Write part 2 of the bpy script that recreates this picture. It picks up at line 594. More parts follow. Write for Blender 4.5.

---

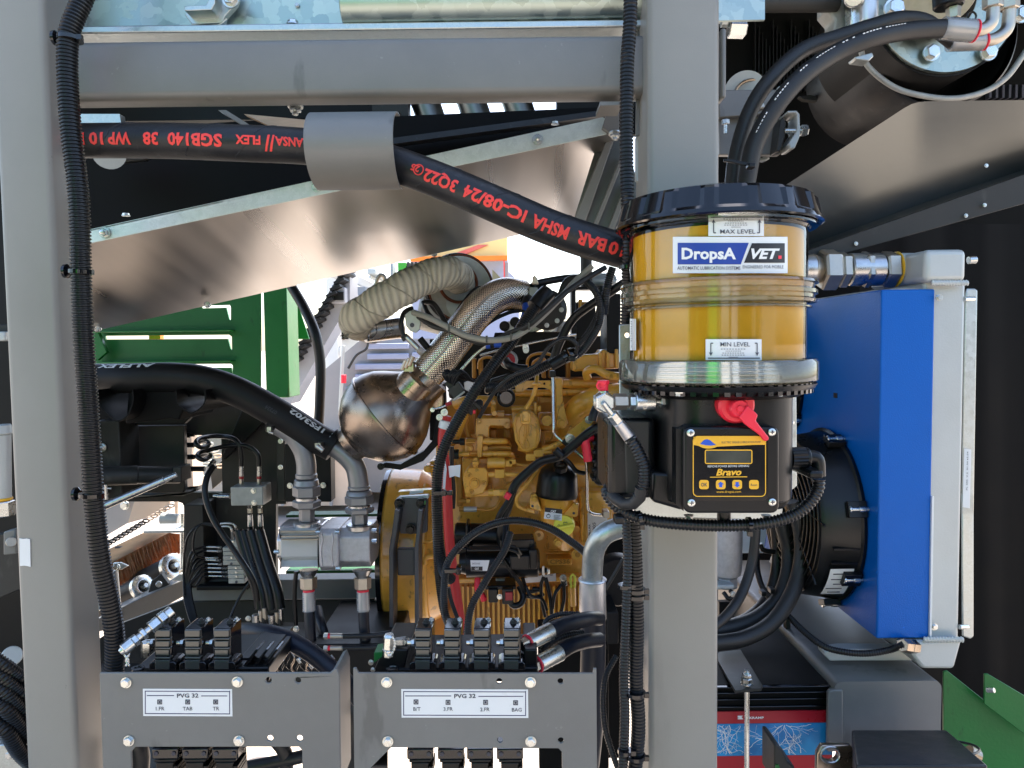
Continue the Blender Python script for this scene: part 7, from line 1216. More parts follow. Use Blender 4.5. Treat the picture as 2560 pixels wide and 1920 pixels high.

--

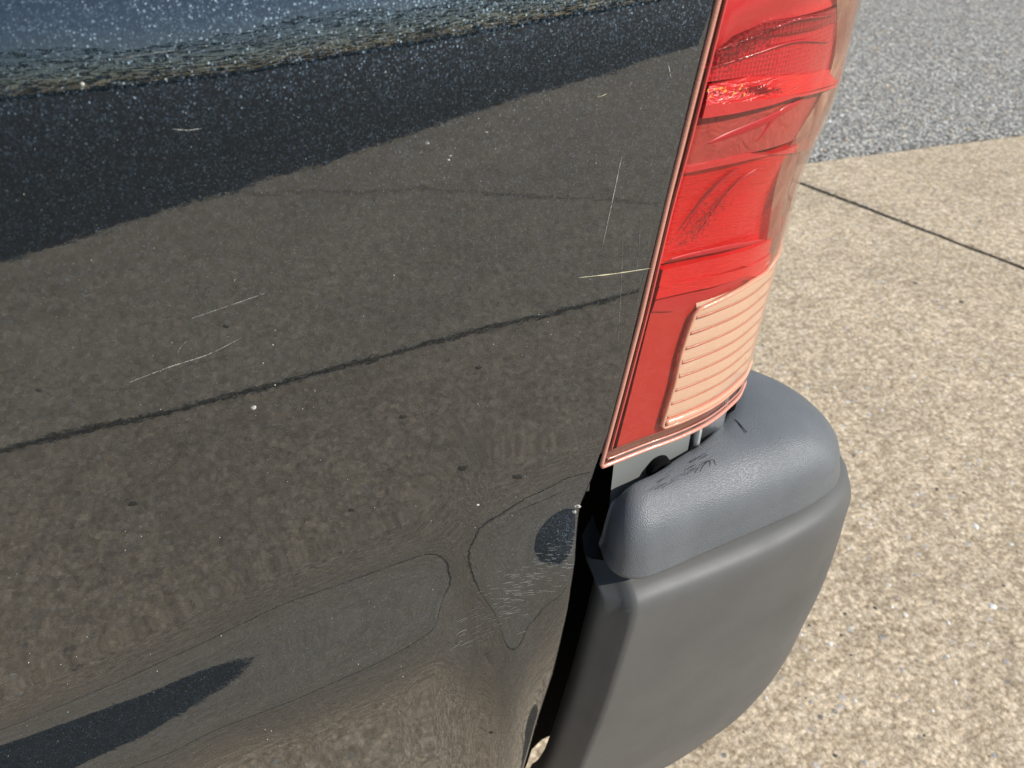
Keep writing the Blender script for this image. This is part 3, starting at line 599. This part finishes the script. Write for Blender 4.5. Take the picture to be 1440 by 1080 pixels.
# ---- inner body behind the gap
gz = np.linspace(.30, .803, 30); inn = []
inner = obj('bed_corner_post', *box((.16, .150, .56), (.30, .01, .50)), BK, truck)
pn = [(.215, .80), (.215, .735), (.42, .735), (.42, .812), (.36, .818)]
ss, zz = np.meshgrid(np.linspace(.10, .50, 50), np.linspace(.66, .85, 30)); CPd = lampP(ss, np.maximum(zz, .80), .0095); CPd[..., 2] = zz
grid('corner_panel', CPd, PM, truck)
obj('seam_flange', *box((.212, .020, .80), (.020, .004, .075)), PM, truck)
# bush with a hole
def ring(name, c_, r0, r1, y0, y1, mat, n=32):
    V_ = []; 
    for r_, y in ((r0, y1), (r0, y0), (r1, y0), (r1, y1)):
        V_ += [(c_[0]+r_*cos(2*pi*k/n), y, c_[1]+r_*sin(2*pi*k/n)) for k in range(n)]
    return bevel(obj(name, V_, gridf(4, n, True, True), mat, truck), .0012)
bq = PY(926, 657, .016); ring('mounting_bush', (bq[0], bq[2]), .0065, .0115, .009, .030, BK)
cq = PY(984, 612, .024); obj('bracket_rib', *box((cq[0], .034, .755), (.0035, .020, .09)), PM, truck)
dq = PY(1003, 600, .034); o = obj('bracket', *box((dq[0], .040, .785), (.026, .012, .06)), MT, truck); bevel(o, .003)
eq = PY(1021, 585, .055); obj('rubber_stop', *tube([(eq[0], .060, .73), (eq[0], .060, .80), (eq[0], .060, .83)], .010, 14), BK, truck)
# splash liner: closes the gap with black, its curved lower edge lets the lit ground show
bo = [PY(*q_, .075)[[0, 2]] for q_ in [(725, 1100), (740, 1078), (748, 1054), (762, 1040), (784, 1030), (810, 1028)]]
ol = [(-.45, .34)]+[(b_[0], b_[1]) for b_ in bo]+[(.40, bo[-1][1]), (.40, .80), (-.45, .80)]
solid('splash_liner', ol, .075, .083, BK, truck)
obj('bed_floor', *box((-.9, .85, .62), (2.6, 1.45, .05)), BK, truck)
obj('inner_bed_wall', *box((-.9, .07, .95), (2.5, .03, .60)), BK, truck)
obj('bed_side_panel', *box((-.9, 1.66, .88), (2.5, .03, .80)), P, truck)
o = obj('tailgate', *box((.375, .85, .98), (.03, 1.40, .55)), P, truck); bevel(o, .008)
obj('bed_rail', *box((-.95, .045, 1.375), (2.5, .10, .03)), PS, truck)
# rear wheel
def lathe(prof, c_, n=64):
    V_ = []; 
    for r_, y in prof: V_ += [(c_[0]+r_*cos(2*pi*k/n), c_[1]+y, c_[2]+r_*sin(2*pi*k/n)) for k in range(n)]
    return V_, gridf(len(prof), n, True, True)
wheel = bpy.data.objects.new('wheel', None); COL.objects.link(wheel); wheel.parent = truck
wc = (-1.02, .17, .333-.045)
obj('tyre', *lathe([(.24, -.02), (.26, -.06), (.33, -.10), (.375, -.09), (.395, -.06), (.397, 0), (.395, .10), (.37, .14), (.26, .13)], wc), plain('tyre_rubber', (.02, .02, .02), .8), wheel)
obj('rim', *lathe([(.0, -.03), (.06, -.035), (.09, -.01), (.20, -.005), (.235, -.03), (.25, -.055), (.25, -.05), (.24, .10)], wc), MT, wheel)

TASK GOAL: Find and copy each line above that includes the string "follow".

COMPLETED TASK:
Write part 2 of the bpy script that recreates this picture. It picks up at line 594. More parts follow. Write for Blender 4.5.
Continue the Blender Python script for this scene: part 7, from line 1216. More parts follow. Use Blender 4.5. Treat the picture as 2560 pixels wide and 1920 pixels high.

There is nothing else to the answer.